A High Court ruling that a gay Ugandan woman was wrongly removed and should return to the UK could open the door to thousands of similar claims.

The Home Office has said it will challenge the unprecedented verdict after a judge in PN v The Secretary of State for the Home Department [2019] EWHC 1616 (Admin) (24 June 2019) ruled that the decision to reject the woman’s claim for asylum was unlawful. The court declared that the government department must locate and return the Ugandan woman to the UK.

The 25-year-old was removed from the UK in 2013 on the grounds that the Home Office did not believe she was gay. She had arrived in the country just two years earlier to seek asylum on the basis that her sexuality meant she would face persecution in her home country.

The High Court judge ruled that the lady had not been allowed sufficient time to gather evidence in order to support her case and declared the process to remove her as unfair.

Thousands of cases decided under the “detained fast-track system”

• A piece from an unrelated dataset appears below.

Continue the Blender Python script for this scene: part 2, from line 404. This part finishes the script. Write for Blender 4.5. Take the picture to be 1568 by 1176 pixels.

The woman’s case was just one of thousands determined by the Home Office’s detained fast-track system which was in operation for a decade from 2005 onward. The process was scrapped after the High Court ruled it was “structurally unfair”.

The case, which was the first of its kind to be brought, could pave the way for thousands of similar challenges. The fast-track system was deemed unjust because it did not allow enough time for evidence to be obtained, or for lawyers representing asylum seekers to take instructions, translate documents and prepare statements.

Campaign group Detention Action likened the case to the Windrush scandal in that thousands of people had been unlawfully removed from the UK.

Home Office to appeal

The Home Office has sought permission to appeal the ruling which was published on June 24th. The court will decide whether to accept the application to appeal the decision which campaigners have described as a “cover-up” attempt by the government.